> [Exercise instructions]: Set down exactly, please, each line from the one containing "srgb(51,74,69), .5, (7,7,7), 3, bump=.05)" through the one containing "srgb(94,126,110), .5, (5,5,5), 2, bump=.03)", both lines included, and no other line.

Records with scene code:
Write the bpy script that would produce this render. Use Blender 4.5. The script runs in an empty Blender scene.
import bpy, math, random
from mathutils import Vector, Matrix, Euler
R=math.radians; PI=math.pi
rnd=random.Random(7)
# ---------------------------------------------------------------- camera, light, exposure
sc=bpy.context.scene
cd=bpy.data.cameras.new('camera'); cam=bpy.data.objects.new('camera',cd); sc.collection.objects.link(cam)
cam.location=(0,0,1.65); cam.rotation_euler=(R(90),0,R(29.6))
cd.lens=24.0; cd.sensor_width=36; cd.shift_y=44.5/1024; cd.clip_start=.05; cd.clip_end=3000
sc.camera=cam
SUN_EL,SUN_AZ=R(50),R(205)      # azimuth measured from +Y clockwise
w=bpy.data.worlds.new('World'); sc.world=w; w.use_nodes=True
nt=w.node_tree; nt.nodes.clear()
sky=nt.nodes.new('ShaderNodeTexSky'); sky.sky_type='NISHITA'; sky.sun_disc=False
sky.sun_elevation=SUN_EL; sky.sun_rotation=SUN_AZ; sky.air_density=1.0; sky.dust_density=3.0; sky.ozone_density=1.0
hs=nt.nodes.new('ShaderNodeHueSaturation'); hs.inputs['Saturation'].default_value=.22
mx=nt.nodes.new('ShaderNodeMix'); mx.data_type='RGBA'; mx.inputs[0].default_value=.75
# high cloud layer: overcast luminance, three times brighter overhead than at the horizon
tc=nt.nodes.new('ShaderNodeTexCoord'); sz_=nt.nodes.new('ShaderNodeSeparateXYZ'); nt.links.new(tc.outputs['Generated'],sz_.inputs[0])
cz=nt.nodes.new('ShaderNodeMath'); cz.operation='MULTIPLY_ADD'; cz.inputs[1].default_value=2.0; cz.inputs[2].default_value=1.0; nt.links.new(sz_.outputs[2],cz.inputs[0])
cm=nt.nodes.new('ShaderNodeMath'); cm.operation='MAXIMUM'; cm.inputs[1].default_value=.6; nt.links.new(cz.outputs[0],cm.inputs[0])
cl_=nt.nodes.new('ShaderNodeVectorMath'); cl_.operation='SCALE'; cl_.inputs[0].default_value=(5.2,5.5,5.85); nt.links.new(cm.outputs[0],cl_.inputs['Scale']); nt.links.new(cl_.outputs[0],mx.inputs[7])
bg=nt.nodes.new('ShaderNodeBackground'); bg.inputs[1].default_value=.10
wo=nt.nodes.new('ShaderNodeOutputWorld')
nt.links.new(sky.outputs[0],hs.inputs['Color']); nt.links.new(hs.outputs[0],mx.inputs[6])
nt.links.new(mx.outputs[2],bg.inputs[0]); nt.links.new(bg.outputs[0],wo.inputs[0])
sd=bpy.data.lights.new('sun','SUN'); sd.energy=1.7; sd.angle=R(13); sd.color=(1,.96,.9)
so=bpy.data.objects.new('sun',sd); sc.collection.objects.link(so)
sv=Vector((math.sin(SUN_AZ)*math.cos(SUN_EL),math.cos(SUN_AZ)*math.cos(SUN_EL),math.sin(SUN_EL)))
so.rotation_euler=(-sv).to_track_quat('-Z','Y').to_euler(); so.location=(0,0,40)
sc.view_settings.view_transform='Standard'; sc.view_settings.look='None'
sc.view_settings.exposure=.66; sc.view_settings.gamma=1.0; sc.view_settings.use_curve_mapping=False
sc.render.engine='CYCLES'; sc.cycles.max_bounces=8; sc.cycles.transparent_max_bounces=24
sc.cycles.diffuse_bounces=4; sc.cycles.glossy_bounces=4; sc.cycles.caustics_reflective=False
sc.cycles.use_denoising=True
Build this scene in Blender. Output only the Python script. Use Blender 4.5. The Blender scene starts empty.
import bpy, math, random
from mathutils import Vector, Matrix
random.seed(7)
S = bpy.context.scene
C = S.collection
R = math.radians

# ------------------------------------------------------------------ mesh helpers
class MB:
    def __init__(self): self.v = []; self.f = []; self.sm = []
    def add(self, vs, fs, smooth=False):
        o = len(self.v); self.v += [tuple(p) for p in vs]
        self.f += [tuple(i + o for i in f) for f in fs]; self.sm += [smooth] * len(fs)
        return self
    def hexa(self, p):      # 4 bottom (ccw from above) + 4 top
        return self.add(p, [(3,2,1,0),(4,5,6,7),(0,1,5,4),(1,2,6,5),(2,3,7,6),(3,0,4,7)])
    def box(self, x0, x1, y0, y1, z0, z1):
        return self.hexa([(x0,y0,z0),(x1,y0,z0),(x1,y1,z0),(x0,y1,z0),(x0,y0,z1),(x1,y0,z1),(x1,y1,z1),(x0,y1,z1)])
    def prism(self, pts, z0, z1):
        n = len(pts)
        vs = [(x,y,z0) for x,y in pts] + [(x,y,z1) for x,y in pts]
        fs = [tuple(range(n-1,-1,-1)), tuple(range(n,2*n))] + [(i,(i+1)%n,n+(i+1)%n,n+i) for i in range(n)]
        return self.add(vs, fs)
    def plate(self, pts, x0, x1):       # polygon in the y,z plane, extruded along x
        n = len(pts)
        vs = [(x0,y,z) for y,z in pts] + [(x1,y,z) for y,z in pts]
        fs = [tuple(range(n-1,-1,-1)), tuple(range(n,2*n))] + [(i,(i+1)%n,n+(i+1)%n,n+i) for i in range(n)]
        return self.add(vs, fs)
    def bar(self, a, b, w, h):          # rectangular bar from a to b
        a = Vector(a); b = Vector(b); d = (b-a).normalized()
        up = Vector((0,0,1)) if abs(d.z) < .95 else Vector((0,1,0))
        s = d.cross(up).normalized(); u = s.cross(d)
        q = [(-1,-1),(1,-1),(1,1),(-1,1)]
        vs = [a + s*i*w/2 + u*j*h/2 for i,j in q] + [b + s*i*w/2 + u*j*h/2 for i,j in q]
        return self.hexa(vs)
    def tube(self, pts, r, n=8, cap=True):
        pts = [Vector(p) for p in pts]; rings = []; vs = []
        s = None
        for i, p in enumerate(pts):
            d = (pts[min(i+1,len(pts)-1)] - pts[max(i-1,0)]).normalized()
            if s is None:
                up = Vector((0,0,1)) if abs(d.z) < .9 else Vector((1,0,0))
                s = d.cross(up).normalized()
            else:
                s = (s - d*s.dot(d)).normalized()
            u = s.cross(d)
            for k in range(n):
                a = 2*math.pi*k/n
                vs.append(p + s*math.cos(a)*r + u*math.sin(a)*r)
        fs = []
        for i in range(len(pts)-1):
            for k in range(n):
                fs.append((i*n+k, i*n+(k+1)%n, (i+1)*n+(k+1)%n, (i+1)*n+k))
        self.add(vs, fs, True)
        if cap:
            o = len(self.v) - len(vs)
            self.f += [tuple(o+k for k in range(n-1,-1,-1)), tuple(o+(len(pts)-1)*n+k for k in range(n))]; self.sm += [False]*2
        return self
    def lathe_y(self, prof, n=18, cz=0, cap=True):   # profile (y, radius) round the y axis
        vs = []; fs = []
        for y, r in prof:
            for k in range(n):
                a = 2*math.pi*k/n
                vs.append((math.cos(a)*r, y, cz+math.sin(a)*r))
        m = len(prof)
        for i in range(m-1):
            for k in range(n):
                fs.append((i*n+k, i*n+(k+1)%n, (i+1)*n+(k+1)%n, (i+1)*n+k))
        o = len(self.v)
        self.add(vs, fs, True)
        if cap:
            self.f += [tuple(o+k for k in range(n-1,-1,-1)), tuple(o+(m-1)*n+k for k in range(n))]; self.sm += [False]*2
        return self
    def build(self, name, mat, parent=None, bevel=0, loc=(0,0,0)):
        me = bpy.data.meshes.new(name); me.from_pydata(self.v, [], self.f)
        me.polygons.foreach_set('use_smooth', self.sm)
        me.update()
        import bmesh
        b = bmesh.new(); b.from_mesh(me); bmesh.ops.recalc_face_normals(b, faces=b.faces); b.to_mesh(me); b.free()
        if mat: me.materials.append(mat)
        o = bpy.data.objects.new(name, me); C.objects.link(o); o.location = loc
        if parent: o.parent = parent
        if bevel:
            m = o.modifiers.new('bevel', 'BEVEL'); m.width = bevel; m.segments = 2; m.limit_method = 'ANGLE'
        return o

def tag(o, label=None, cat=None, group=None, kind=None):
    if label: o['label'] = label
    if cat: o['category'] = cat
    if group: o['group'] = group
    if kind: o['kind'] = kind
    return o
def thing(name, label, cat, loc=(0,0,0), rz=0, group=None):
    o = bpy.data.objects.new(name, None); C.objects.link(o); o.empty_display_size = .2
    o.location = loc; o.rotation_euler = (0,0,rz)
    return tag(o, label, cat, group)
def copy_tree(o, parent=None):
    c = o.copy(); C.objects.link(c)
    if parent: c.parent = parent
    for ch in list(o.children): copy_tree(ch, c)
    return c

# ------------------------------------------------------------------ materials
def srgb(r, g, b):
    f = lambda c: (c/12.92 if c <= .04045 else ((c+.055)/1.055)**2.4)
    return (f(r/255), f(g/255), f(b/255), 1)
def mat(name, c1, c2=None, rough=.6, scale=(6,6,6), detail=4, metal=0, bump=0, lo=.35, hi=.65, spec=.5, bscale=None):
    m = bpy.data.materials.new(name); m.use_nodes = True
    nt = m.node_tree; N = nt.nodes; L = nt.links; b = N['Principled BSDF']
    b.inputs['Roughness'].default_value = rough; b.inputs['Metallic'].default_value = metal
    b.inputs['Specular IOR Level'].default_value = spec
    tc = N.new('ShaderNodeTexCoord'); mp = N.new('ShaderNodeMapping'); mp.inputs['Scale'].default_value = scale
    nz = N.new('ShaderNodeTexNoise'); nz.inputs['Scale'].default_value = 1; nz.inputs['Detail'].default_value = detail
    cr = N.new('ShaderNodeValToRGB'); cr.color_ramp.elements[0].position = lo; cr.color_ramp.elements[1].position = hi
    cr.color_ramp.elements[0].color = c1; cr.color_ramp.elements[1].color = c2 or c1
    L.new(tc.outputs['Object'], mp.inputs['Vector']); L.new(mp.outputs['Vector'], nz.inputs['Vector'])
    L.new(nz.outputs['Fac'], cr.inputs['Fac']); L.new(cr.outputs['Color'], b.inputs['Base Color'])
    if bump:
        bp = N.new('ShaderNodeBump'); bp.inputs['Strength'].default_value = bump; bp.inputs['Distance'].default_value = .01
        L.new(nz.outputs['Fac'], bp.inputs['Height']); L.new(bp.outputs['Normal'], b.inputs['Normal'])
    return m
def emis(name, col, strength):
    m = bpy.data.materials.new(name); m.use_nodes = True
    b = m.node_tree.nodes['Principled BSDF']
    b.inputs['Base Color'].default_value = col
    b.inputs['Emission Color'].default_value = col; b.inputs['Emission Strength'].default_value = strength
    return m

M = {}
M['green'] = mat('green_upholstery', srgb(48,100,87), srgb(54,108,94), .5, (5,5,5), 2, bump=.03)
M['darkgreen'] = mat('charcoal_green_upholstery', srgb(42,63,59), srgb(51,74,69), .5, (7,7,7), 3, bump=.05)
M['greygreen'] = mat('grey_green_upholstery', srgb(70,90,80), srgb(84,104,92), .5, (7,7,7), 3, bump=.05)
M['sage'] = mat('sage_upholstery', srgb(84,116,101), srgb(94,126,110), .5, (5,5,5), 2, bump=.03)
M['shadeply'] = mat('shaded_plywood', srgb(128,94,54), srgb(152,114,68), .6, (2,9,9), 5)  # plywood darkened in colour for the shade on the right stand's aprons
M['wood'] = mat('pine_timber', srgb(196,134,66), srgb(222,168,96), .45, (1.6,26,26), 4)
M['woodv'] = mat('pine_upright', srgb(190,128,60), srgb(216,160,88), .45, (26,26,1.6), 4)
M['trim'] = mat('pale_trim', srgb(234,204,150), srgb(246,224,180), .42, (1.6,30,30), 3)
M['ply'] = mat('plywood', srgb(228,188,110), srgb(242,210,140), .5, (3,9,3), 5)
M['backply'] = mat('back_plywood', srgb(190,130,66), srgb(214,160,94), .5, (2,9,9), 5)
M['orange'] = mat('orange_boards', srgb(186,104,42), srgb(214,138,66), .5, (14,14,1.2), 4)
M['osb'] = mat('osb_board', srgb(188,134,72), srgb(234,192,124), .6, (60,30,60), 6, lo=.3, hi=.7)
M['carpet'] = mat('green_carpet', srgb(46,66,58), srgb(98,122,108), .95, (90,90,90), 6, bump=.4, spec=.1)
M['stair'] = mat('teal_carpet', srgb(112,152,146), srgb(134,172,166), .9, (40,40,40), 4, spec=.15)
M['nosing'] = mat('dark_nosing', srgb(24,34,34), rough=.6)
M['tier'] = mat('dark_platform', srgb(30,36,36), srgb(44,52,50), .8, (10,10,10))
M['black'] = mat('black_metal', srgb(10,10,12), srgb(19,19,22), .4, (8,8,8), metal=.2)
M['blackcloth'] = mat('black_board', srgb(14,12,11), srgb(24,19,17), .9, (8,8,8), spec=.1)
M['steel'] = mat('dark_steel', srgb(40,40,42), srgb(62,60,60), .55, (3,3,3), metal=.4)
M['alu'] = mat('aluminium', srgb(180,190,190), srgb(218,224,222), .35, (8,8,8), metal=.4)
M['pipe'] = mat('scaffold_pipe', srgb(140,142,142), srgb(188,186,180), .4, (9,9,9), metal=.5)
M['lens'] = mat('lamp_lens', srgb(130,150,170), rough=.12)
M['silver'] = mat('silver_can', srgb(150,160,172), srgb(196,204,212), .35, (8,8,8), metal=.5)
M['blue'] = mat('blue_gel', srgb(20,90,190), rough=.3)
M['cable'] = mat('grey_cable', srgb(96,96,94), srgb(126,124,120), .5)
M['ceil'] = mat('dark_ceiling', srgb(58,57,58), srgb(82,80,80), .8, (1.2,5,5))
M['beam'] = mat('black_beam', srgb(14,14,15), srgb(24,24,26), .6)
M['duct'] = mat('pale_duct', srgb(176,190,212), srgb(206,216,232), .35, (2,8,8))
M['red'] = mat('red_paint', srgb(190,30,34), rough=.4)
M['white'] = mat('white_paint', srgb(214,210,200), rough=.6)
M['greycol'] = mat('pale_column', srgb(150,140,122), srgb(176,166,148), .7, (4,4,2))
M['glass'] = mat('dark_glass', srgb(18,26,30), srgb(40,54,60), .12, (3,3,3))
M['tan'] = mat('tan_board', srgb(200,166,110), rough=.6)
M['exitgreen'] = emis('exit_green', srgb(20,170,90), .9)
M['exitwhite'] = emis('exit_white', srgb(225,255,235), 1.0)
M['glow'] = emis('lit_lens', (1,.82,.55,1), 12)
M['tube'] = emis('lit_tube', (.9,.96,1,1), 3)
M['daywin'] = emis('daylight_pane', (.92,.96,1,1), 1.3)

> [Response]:
M['darkgreen'] = mat('charcoal_green_upholstery', srgb(42,63,59), srgb(51,74,69), .5, (7,7,7), 3, bump=.05)
M['greygreen'] = mat('grey_green_upholstery', srgb(70,90,80), srgb(84,104,92), .5, (7,7,7), 3, bump=.05)
M['sage'] = mat('sage_upholstery', srgb(84,116,101), srgb(94,126,110), .5, (5,5,5), 2, bump=.03)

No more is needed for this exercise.